Do this: All records below must be retyped exactly.

-- Start Data excerpts --

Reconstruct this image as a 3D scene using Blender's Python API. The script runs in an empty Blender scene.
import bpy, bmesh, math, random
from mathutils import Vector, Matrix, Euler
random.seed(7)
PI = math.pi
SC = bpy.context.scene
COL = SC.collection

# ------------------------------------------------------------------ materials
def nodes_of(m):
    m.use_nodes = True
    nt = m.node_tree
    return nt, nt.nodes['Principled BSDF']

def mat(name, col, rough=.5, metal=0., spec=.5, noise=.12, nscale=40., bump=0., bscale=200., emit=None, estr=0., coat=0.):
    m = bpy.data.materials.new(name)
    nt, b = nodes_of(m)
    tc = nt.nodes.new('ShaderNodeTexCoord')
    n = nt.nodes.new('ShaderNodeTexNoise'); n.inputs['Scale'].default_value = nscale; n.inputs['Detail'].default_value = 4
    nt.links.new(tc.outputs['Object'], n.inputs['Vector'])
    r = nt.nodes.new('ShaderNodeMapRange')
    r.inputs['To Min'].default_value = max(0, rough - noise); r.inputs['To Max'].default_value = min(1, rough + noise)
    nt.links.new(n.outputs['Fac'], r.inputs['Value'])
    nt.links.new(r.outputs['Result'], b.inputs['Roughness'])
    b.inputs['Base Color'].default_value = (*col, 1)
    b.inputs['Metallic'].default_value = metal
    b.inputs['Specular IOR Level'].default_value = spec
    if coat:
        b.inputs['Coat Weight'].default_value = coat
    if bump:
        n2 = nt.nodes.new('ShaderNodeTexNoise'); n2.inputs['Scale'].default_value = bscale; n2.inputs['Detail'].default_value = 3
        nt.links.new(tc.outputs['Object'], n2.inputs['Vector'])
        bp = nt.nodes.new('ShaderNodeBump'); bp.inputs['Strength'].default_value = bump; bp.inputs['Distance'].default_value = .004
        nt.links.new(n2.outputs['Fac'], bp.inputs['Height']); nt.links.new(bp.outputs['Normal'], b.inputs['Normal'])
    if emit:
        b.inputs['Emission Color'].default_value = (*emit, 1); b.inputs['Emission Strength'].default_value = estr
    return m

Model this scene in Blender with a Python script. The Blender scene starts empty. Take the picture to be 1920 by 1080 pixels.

-- End Data excerpts --

Reply:
Reconstruct this image as a 3D scene using Blender's Python API. The script runs in an empty Blender scene.
import bpy, bmesh, math, random
from mathutils import Vector, Matrix, Euler
random.seed(7)
PI = math.pi
SC = bpy.context.scene
COL = SC.collection

# ------------------------------------------------------------------ materials
def nodes_of(m):
    m.use_nodes = True
    nt = m.node_tree
    return nt, nt.nodes['Principled BSDF']

def mat(name, col, rough=.5, metal=0., spec=.5, noise=.12, nscale=40., bump=0., bscale=200., emit=None, estr=0., coat=0.):
    m = bpy.data.materials.new(name)
    nt, b = nodes_of(m)
    tc = nt.nodes.new('ShaderNodeTexCoord')
    n = nt.nodes.new('ShaderNodeTexNoise'); n.inputs['Scale'].default_value = nscale; n.inputs['Detail'].default_value = 4
    nt.links.new(tc.outputs['Object'], n.inputs['Vector'])
    r = nt.nodes.new('ShaderNodeMapRange')
    r.inputs['To Min'].default_value = max(0, rough - noise); r.inputs['To Max'].default_value = min(1, rough + noise)
    nt.links.new(n.outputs['Fac'], r.inputs['Value'])
    nt.links.new(r.outputs['Result'], b.inputs['Roughness'])
    b.inputs['Base Color'].default_value = (*col, 1)
    b.inputs['Metallic'].default_value = metal
    b.inputs['Specular IOR Level'].default_value = spec
    if coat:
        b.inputs['Coat Weight'].default_value = coat
    if bump:
        n2 = nt.nodes.new('ShaderNodeTexNoise'); n2.inputs['Scale'].default_value = bscale; n2.inputs['Detail'].default_value = 3
        nt.links.new(tc.outputs['Object'], n2.inputs['Vector'])
        bp = nt.nodes.new('ShaderNodeBump'); bp.inputs['Strength'].default_value = bump; bp.inputs['Distance'].default_value = .004
        nt.links.new(n2.outputs['Fac'], bp.inputs['Height']); nt.links.new(bp.outputs['Normal'], b.inputs['Normal'])
    if emit:
        b.inputs['Emission Color'].default_value = (*emit, 1); b.inputs['Emission Strength'].default_value = estr
    return m

Model this scene in Blender with a Python script. The Blender scene starts empty. Take the picture to be 1920 by 1080 pixels.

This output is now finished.